The political baggage probably didn't help. Bankman-Fried donated $5.2 million to Biden's campaign in 2020, which creates awkward optics for a Trump pardon regardless of SBF's recent pivot. He's currently appealing his conviction from Metropolitan Detention Center in Brooklyn, where he's reportedly housed in the same dormitory as rapper Sean "Diddy" Combs, who also won't be receiving clemency anytime soon.

The Crypto Figures Who Did Get Pardoned

Trump's rejection of SBF looks particularly striking when you consider who did receive pardons. In January 2025, Trump freed Ross Ulbricht, the Silk Road founder who served over a decade for facilitating $1 billion in illegal drug transactions. Ulbricht's case had become a cause célèbre among libertarians who viewed his sentence as excessively harsh.

In March, Trump pardoned BitMEX co-founders Arthur Hayes, Benjamin Delo, Samuel Reed, and Gregory Dwyer, who had violated anti-money laundering laws.

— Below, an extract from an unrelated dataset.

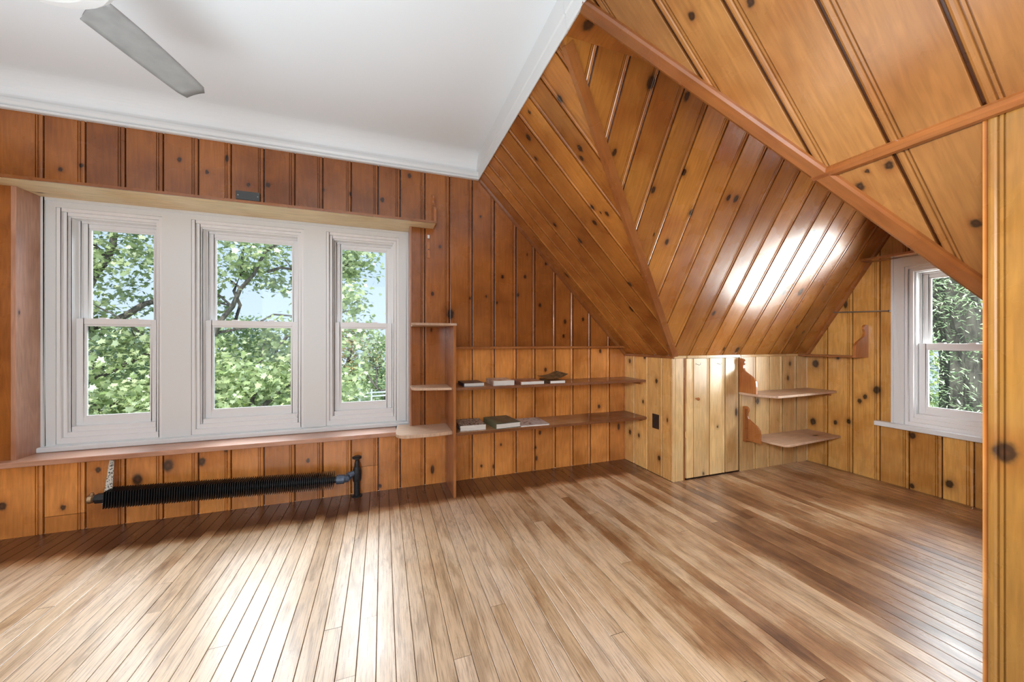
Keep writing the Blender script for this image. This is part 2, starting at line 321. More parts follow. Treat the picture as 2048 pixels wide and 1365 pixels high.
def floor_mat():
    m, t, p, o = M_new('worn_fir_floor')
    uv = N(t, 'ShaderNodeUVMap', uv_map='UVMap'); oi = N(t, 'ShaderNodeObjectInfo'); tcn = N(t, 'ShaderNodeNewGeometry')
    rnd = N(t, 'ShaderNodeMath', {0: oi.outputs['Random'], 1: 53.0}, operation='MULTIPLY')
    off = N(t, 'ShaderNodeCombineXYZ', {0: rnd.outputs[0], 1: rnd.outputs[0], 2: rnd.outputs[0]})
    add = N(t, 'ShaderNodeVectorMath', {0: uv.outputs[0], 1: off.outputs[0]}, operation='ADD')
    mp = N(t, 'ShaderNodeMapping', {'Vector': add.outputs[0], 'Scale': (1, .035, 1)})
    g1 = N(t, 'ShaderNodeTexNoise', {'Vector': mp.outputs[0], 'Scale': 240, 'Detail': 4, 'Roughness': .65})
    mp2 = N(t, 'ShaderNodeMapping', {'Vector': add.outputs[0], 'Scale': (1, .16, 1)})
    g2 = N(t, 'ShaderNodeTexNoise', {'Vector': mp2.outputs[0], 'Scale': 22, 'Detail': 4, 'Distortion': .8})
    # worn to bare wood in the middle of the room, dark old varnish along the walls, sill shadow painted in
    P = N(t, 'ShaderNodeSeparateXYZ', {0: tcn.outputs['Position']})
    wn = N(t, 'ShaderNodeTexNoise', {'Vector': tcn.outputs['Position'], 'Scale': 1.6, 'Detail': 5, 'Roughness': .62})
    mpw = N(t, 'ShaderNodeMapping', {'Vector': tcn.outputs['Position'], 'Scale': (1.6, .5, 1)})
    wn2 = N(t, 'ShaderNodeTexNoise', {'Vector': mpw.outputs[0], 'Scale': 6, 'Detail': 6, 'Roughness': .7})
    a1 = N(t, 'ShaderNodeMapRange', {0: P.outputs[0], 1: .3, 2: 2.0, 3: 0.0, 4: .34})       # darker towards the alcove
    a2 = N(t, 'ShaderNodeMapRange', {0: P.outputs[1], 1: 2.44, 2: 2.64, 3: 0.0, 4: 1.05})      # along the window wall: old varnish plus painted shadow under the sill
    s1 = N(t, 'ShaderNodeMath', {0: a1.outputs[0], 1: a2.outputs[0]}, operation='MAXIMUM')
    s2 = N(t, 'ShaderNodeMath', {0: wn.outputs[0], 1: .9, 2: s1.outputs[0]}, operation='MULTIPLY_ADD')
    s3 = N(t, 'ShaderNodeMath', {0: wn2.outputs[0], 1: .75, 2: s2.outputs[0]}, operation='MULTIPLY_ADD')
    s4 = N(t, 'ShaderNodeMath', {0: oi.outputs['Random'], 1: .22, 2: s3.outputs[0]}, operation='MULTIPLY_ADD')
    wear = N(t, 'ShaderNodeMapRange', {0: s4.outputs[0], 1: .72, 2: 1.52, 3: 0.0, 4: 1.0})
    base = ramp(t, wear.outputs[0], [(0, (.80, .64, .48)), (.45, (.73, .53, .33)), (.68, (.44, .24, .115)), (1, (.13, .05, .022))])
    br = ramp(t, oi.outputs['Random'], [(0, (1.1, 1.08, 1.05)), (.4, (1, 1, 1)), (.8, (.93, .90, .85)), (1, (.76, .68, .60))])
    c = mix(t, base.outputs[0], br.outputs[0], .85, 'MULTIPLY')
    gl = ramp(t, g1.outputs[0], [(.34, (.56, .50, .44)), (.5, g3(1.02)), (.7, g3(1.16))]); c = mix(t, c, gl.outputs[0], .8, 'MULTIPLY')
    sp = ramp(t, g2.outputs[0], [(.34, (.58, .52, .46)), (.48, g3(1)), (.7, g3(1.08))]); c = mix(t, c, sp.outputs[0], .7, 'MULTIPLY')
    t.links.new(c, p.inputs['Base Color'])
    ro = ramp(t, wn2.outputs[0], [(.3, g3(.22)), (.7, g3(.40))]); t.links.new(ro.outputs[0], p.inputs['Roughness'])
    p.inputs['Coat Weight'].default_value = .55; p.inputs['Coat Roughness'].default_value = .28; p.inputs['Coat IOR'].default_value = 1.6
    bp = N(t, 'ShaderNodeBump', {'Height': g1.outputs[0], 'Strength': .12, 'Distance': .002}); t.links.new(bp.outputs[0], p.inputs['Normal'])
    return m
M_floor = floor_mat()

# ------------------------------------------------------------------ board walls
def frame(O, es, et, en):
    O, es, et, en = map(Vector, (O, es, et, en)); return lambda s, t, h: O + es * s + et * t + en * h
def trange(poly, s):
    ts = []
    for i in range(len(poly)):
        (a0, b0), (a1, b1) = poly[i], poly[(i + 1) % len(poly)]
        if abs(a1 - a0) < 1e-9:
            if abs(s - a0) < 1e-7: ts += [b0, b1]
        elif min(a0, a1) - 1e-7 <= s <= max(a0, a1) + 1e-7:
            ts.append(b0 + (b1 - b0) * (s - a0) / (a1 - a0))
    return (min(ts), max(ts)) if ts else None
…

The most controversial pardon came in October when Trump freed Binance (BNB) founder Changpeng "CZ" Zhao, who had pleaded guilty to enabling money laundering and paid $50 million in fines. Critics including Congresswoman Maxine Waters and Senator Elizabeth Warren alleged corruption, pointing out that Binance invested $2 billion in Trump's World Liberty Financial project. That investment potentially generates $48-52 million annually for Trump's family. Binance also spent $800,000 lobbying for clemency, though CZ denied any quid pro quo arrangement.

Why SBF Is Different

The distinction appears to center on the nature of the crimes and the resulting harm. Ulbricht's Silk Road facilitated illegal transactions, but he wasn't directly stealing from users. The BitMEX founders faced regulatory violations rather than customer fraud. CZ's Binance case involved regulatory failures, but not direct theft from customer accounts.

SBF's FTX collapse tells a different story entirely. The company's implosion resulted in $8 billion in customer losses through fraud and misappropriation of funds. That's not a regulatory technicality or facilitating someone else's crime. That's taking customer money and losing it through risky bets and outright theft.

Trump defended his pro-crypto stance in the Times interview, saying it helped him win votes and that he has "come to like crypto." Trump is a major political backer of Bitcoin (BTC) and digital assets more broadly. The comment suggests he views the crypto industry as politically valuable, but there's apparently a bright line: he won't extend that support to figures convicted of stealing customer money.

The political calculation makes sense too. Pardoning SBF would mean pardoning someone who gave millions to Democrats, which could trigger backlash among Trump's base despite SBF's recent Republican outreach efforts. When you combine the scale of customer losses with the political complications, it's not hard to see why Trump decided this was one pardon he couldn't justify.